Leaving

Serendipity

I am now in the process of leaving a job that I loved. I loved this job deeply and with passion. I was very good at it. This job brought me joy and meaning, but it also hurt me and traumatized me in many ways. It was one of those relationships that blurs the line between love and addiction. Where your friends keep asking you to leave your job and you get angry because they don’t understand. Where your mum asks you to take it easy and you promise you will, instead you loose sleep and work deep into the night and check your outlook compulsively. Still, you love it until one day you don’t.
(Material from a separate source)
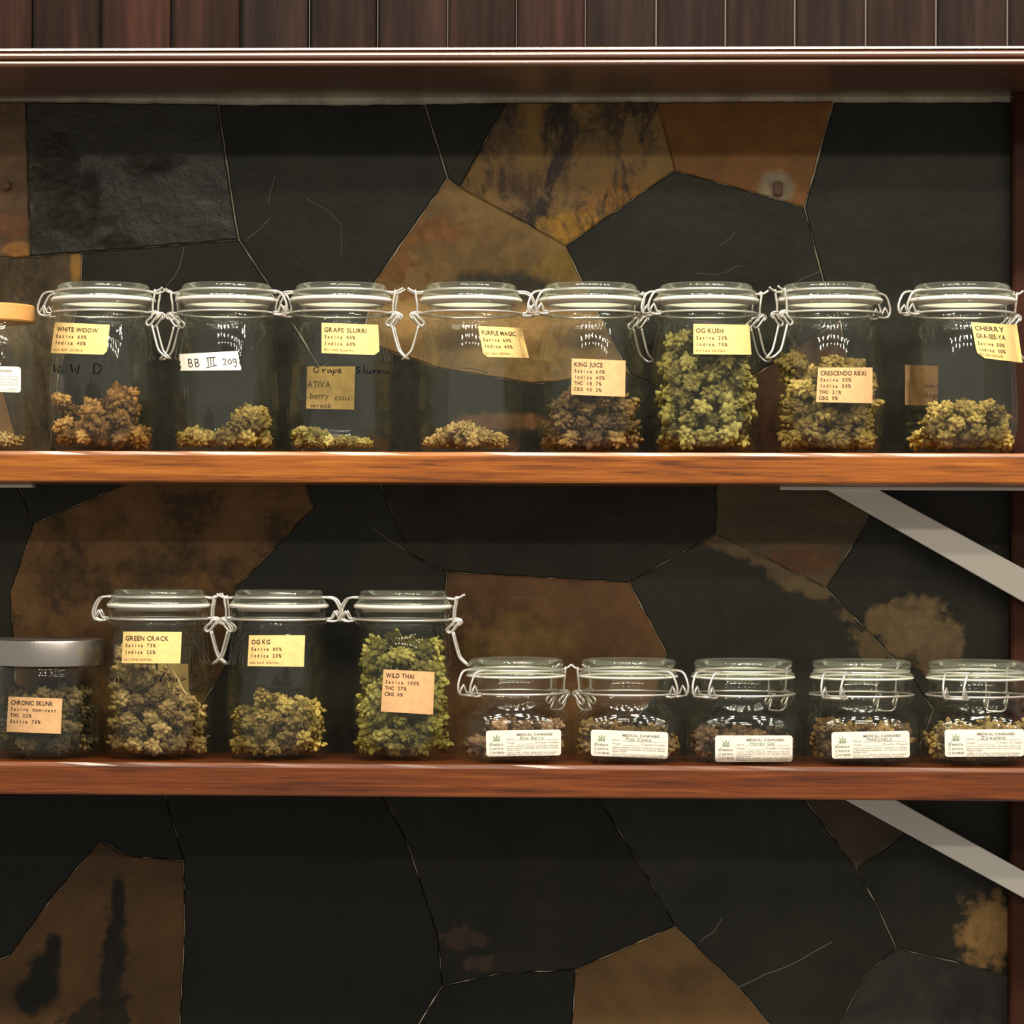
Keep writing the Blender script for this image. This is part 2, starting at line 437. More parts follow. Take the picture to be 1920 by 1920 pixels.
S([(1420, 700), (1575, 600), (1590, 690), (1600, 880), (1345, 880), (1300, 760)], stone_mat('red_brown_slab', (70, 46, 32), (104, 70, 46), 10, bumpk=.3), .006)
# middle bay
S([(-60, 880), (20, 880), (65, 982), (20, 1110), (30, 1300), (-60, 1320)], dark, .006)
S([(20, 880), (300, 880), (235, 908), (65, 982)], dark, .006)
S([(65, 982), (235, 908), (300, 880), (560, 880), (588, 950), (440, 1105), (420, 1250), (300, 1460), (60, 1460), (30, 1300), (20, 1110)],
  stone_mat('brown_mottled_slab', (74, 54, 32), (118, 86, 48), 18, bumpk=.4, c3=(136, 100, 60)), .007, label='large mottled brown slab')
S([(-60, 1320), (30, 1300), (60, 1460), (-60, 1460)], dark, .005)
S([(560, 880), (700, 880), (770, 1040), (838, 1072), (832, 1200), (700, 1460), (300, 1460), (420, 1250), (440, 1105), (588, 950)], dark, .005, .8)
S([(700, 880), (1345, 880), (1343, 1000), (1180, 1092), (838, 1072), (770, 1040)], dark2, .006, .6)
S([(838, 1072), (1180, 1092), (1250, 1225), (1230, 1300), (1100, 1460), (700, 1460), (832, 1200)],
  stone_mat('brown_slab', (88, 60, 38), (124, 88, 54), 9, [(960, 1200, 150, 60, (128, 98, 52), .6)], bumpk=.5, bscale=26), .007, label='brown slab')
S([(1343, 1000), (1548, 1102), (1700, 1260), (1750, 1330), (1700, 1460), (1100, 1460), (1230, 1300), (1250, 1225), (1180, 1092)],
  stone_mat('dark_slab_tan_edge', (32, 31, 27), (44, 42, 36), 9, [(1352, 1012, 44, 30, (100, 84, 60), .4), (1392, 1026, 44, 26, (100, 84, 60), .4), (1430, 1044, 44, 28, (100, 84, 60), .4), (1468, 1066, 46, 32, (100, 84, 60), .4), (1502, 1090, 46, 30, (100, 84, 60), .4), (1532, 1108, 40, 22, (100, 84, 60), .4), (1648, 1200, 62, 56, (100, 84, 56), .6), (1600, 1150, 40, 24, (96, 80, 54), .6)], rough=.45, bumpk=.25), .005)
S([(1345, 880), (1640, 880), (1625, 980), (1548, 1102), (1343, 1000)],
  stone_mat('grey_brown_slab', (84, 72, 54), (108, 92, 66), 8, [(1500, 1050, 100, 40, (114, 80, 52), .4)], bumpk=.4, bscale=24, aniso=(.5, 1, 2)), .008)
S([(1640, 880), (1900, 880), (1900, 1460), (1700, 1460), (1750, 1330), (1700, 1260), (1548, 1102), (1625, 980)],
  stone_mat('dark_slab_tan_patch', DK1, (42, 40, 36), 9, [(1712, 1185, 112, 78, (112, 94, 66), .45), (1650, 1165, 56, 50, (110, 92, 62), .6), (1760, 1220, 60, 60, (108, 90, 66), .4)], rough=.45, bumpk=.25), .006)
# bottom bay
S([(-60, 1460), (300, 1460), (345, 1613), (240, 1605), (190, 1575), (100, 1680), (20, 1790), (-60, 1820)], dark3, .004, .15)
S([(190, 1575), (240, 1605), (345, 1613), (347, 1750), (333, 1990), (-60, 1990), (-60, 1820), (20, 1790), (100, 1680)],
  stone_mat('brown_slab_black_veins', (66, 46, 25), (92, 66, 36), 7, [(224, 1690, 20, 80, (20, 17, 13), .3), (216, 1790, 30, 110, (26, 21, 15), .4), (208, 1900, 46, 110, (34, 27, 18), .6), (84, 1840, 44, 76, (17, 16, 13), .25), (60, 1868, 44, 50, (17, 16, 13), .25), (100, 1790, 26, 60, (20, 18, 14), .3), (150, 1910, 50, 30, (40, 32, 24), .6)], bumpk=.3), .009, label='brown slab with black veins')
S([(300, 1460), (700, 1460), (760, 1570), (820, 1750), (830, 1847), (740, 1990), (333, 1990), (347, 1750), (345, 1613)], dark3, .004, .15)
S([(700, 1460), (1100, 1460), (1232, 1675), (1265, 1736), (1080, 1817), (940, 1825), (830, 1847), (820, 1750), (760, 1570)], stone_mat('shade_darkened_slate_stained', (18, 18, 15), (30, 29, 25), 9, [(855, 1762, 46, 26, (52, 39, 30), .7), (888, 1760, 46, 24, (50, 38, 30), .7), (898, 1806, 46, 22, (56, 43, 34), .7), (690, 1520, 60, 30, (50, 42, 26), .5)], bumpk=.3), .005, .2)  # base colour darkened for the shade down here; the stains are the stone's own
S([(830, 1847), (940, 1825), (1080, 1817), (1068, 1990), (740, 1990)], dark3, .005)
S([(1265, 1736), (1385, 1850), (1500, 1990), (1068, 1990), (1080, 1817)], stone_mat('tan_sand_slab', (98, 73, 43), (124, 94, 56), 6, bumpk=.25, bscale=20), .008, label='tan pentagonal slab')
S([(1100, 1460), (1480, 1460), (1605, 1628), (1640, 1690), (1680, 1777), (1620, 1830), (1540, 1990), (1500, 1990), (1385, 1850), (1265, 1736), (1232, 1675)], dark, .006)
S([(1480, 1460), (1700, 1460), (1700, 1560), (1605, 1628)], stone_mat('small_brown_slab', (58, 50, 40), (84, 68, 50), 8, bumpk=.3), .005, .7)
S([(1700, 1460), (1900, 1460), (1900, 1830), (1680, 1777), (1640, 1690), (1605, 1628), (1700, 1560)], stone_mat('dark_slab_ochre_patch', DK1, DK2, 9, [(1855, 1750, 78, 92, (134, 104, 62), .5)], bumpk=.3), .006)
S([(1680, 1777), (1900, 1830), (1900, 1990), (1540, 1990), (1620, 1830)], stone_mat('grey_slab', (36, 35, 33), (56, 53, 49), 10, bumpk=.8, bscale=16), .007)

M_VEIN = simple('pale_mineral', (112, 108, 96), .7)
def vein(pts, wd=1.4):
    """a pale mineral vein standing a hair proud of the slab"""
    mb = MB(); P = subdiv(pts + pts[::-1][1:-1], 9, .8)[:max(3, int(len(pts) * 6))] if False else pts
    Q = []
    for i in range(len(P) - 1):
        for k in range(4):
            t = k / 4; Q.append((P[i][0] * (1 - t) + P[i + 1][0] * t + random.gauss(0, .7), P[i][1] * (1 - t) + P[i + 1][1] * t + random.gauss(0, .7)))
    Q.append(P[-1])
    W = [at(a, b, 0.0) for a, b in Q]
    mb.tube([(q[0], -.0030, q[2]) for q in W], wd * .00028, 5, smooth=0); mb.build('mineral_vein', M_VEIN, wall)
for pts, wd in (([(346, 463), (338, 500), (322, 528), (302, 552)], 2.0), ([(463, 452), (485, 432), (508, 409)], 1.6), ([(372, 372), (376, 408), (392, 428), (412, 440), (428, 425)], 1.2), ([(503, 385), (516, 330)], 1.2),
                ([(1478, 548), (1500, 524), (1536, 510)], 2.0), ([(1348, 462), (1368, 448), (1379, 434)], 1.2), ([(1305, 514), (1345, 516), (1390, 498)], 1.2), ([(1383, 1851), (1430, 1828), (1490, 1805), (1560, 1765)], 1.8),
                ([(1312, 1764), (1338, 1746), (1352, 1722)], 1.4), ([(700, 990), (760, 1033)], 1.6), ([(575, 372), (620, 400), (640, 420), (640, 485)], 1.0), ([(960, 1120), (1020, 1122), (1026, 1148)], 1.4), ([(1030, 1118), (1045, 1095)], 1.2),
                ([(865, 690), (900, 692), (915, 700)], 1.6)):
    vein(pts, wd)
for (px, py, wd, ht) in ((1458, 355, 18, 26), (16, 350, 16, 16)):   # plugs left in old fixing holes
    c = at(px, py, 0); h = wd * .00028; v = ht * .00028; y0 = -.012 if px > 1000 else -.0165
    bm = bmesh.new(); bmesh.ops.create_cube(bm, size=1, matrix=Matrix.Translation((c[0], (y0 + .0) / 2, c[2])) @ Matrix.Diagonal((2 * h, -y0, 2 * v, 1)))
    bmesh.ops.bevel(bm, geom=bm.edges[:], offset=.0015, segments=2, affect='EDGES')
    bm_obj('wall_plug', bm, M_PLUG, wall)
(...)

I was lucky because I could leave when I couldn’t go on anymore. I could leave holding my head high and without much sacrifice. The way out was there, the door opened when I needed it most. Now I am leaving my job, feeling sad and hopeful and frustrated and nostalgic and exhausted by this tsunami of emotions.

I feel a pinch in the heart, from time to time, an anticipation of loss and a surprise at how I feel the saddest about leaving behind small and random things.
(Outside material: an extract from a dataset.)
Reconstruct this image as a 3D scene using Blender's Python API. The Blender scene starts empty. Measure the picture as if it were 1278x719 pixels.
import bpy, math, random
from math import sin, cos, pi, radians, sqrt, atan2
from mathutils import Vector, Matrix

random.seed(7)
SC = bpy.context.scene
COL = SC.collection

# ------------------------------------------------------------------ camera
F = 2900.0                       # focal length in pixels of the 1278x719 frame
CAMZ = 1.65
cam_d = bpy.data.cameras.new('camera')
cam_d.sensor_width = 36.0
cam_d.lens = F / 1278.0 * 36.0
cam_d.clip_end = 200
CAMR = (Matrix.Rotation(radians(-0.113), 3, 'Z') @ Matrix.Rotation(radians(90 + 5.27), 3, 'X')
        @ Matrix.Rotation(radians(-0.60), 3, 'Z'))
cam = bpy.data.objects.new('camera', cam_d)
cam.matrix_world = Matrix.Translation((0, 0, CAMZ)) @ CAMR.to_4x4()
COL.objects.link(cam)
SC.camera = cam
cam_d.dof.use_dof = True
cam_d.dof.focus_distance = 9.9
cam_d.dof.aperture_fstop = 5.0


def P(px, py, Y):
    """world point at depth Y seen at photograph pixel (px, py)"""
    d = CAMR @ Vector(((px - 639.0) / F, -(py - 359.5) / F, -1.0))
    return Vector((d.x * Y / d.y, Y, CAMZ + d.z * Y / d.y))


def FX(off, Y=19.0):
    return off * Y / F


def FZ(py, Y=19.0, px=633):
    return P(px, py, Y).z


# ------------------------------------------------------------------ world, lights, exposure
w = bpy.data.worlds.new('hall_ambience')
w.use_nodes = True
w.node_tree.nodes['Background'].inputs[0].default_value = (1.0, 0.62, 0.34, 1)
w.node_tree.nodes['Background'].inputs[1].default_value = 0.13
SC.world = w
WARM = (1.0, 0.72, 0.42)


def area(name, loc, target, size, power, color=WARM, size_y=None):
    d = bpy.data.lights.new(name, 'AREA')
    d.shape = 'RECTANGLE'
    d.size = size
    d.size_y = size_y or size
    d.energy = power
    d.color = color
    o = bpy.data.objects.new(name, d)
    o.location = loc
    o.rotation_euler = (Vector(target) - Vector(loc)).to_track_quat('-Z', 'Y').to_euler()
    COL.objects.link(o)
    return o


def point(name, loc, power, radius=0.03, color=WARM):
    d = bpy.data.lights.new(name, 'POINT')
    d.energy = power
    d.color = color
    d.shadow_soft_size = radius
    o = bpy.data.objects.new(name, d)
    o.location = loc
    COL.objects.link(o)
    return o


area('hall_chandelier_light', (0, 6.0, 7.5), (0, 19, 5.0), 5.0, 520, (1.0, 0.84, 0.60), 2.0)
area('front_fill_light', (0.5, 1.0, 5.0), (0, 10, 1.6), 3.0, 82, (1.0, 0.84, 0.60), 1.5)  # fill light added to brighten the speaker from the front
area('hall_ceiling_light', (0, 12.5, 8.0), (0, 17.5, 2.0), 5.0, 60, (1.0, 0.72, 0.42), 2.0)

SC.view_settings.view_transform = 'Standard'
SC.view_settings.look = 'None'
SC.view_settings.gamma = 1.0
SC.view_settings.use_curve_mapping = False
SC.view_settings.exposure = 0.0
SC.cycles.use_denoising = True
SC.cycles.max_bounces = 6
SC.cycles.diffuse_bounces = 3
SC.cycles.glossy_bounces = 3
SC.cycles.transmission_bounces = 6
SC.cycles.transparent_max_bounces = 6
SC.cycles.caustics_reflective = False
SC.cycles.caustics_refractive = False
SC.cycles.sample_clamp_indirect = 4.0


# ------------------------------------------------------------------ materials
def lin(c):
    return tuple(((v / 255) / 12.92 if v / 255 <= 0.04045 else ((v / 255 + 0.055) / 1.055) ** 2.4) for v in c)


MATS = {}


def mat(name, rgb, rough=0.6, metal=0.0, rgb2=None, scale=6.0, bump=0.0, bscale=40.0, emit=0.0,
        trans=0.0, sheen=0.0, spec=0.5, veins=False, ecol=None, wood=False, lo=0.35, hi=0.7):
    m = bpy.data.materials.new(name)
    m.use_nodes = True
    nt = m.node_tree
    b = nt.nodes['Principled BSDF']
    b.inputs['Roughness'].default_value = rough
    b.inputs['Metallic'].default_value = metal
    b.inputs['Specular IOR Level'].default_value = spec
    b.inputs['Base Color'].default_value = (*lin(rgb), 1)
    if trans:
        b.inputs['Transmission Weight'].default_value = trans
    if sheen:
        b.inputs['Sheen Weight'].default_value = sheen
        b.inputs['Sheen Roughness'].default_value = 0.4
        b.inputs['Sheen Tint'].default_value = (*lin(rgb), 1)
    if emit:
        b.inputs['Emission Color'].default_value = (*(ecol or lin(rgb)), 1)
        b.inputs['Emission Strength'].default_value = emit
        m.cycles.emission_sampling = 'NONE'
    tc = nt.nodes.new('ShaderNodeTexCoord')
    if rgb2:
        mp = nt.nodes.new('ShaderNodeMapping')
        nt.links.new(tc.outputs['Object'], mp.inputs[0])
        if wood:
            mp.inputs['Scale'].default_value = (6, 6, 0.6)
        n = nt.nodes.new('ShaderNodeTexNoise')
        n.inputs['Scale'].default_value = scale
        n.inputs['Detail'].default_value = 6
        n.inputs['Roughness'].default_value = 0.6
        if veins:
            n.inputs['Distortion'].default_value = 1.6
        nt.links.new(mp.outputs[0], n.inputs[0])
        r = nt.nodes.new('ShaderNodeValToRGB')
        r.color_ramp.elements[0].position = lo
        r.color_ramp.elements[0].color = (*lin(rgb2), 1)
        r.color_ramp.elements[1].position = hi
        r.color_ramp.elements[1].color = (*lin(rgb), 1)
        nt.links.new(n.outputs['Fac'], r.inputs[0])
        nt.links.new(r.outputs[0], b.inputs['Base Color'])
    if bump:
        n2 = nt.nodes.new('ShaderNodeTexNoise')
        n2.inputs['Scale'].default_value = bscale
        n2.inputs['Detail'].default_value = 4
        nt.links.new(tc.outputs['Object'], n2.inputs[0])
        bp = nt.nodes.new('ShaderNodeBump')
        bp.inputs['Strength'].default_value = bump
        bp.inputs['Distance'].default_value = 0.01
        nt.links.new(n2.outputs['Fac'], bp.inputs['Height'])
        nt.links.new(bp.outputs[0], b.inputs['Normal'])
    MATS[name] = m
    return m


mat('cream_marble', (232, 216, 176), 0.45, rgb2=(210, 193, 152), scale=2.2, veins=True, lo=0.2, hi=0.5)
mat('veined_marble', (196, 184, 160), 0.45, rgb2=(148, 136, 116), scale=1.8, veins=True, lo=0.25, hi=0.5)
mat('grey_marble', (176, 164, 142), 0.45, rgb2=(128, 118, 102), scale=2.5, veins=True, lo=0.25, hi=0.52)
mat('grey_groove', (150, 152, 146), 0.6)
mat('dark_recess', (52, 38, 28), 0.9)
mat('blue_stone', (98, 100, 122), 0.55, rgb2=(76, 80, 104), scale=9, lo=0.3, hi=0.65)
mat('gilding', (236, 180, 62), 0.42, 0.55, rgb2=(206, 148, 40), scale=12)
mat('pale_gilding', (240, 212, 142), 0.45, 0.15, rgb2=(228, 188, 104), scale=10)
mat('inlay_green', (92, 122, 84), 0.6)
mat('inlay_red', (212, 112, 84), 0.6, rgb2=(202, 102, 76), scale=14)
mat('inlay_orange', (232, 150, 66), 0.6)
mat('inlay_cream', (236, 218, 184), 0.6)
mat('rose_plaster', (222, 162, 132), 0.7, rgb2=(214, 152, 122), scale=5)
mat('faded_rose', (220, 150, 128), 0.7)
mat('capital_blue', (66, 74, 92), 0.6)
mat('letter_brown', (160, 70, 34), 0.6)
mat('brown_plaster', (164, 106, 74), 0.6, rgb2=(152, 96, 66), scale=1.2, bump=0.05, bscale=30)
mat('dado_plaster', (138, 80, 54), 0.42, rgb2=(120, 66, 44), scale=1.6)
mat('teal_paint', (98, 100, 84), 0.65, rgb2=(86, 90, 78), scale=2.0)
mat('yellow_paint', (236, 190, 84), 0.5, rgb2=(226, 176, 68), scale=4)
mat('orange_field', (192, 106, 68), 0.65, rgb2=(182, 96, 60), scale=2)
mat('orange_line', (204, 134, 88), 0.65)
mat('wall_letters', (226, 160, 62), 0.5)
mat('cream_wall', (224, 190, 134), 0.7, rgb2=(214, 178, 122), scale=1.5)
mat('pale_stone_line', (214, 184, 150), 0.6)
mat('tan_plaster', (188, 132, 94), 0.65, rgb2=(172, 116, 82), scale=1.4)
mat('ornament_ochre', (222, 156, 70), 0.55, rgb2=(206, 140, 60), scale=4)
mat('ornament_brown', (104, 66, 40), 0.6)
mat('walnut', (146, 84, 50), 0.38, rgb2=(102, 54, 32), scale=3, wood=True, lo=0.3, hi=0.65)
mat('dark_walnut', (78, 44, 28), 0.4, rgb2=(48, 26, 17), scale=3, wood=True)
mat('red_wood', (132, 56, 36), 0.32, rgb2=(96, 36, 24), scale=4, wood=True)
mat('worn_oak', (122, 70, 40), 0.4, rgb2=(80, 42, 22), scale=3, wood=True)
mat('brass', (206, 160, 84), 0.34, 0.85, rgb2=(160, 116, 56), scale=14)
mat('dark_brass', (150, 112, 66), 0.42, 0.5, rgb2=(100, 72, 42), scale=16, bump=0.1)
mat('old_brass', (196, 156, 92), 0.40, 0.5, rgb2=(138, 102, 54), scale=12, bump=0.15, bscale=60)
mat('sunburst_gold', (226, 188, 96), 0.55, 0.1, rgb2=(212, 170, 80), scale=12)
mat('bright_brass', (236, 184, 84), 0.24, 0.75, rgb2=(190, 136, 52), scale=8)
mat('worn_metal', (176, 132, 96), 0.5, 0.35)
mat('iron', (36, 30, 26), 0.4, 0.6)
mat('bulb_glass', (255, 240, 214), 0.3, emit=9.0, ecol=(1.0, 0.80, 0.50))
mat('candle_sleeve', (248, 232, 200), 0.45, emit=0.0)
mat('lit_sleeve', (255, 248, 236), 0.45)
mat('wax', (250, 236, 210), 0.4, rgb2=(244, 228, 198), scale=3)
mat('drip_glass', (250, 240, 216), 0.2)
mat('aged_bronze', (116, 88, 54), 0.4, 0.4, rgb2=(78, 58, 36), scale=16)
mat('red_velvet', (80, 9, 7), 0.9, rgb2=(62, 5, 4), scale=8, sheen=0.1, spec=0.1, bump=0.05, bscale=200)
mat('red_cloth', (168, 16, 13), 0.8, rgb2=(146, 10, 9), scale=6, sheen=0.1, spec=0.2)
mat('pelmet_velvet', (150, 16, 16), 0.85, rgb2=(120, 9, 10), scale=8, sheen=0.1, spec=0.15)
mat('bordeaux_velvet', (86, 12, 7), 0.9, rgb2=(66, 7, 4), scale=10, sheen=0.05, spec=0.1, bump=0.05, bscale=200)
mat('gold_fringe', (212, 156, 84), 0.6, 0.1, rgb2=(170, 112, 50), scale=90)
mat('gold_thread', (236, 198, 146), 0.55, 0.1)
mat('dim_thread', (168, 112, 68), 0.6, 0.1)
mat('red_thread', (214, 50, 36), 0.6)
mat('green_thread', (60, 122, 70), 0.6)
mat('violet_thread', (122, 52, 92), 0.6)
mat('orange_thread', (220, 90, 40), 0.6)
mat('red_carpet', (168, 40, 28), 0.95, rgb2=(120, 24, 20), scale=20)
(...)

I will miss Rose de mai – a small coffee shop in the Petite-Patrie neighbourhood of Montréal, where I was just once, by accident. It has an abundance of plants and the best home-made tiramisu I ever tasted.

I will miss coffee dates with Tina, my partner at the City of Montreal.

I will miss filling my Thursdays with neighbourhood visits, especially waking from the whatever metro to whatever meeting place, noticing local architecture, shops and people. Montreal is a great place for a middle-class nomad.

I will miss the feeling of emptiness and expectation close to the end of the day, when it’s too late to start a new task, but too early to go home and one can have a last cup of coffee and reflect on one’s day.

So, in the end, what I will miss the most is not money or connections or the feeling of power, it’s freedom of movement, feeling connected to a place and coffee.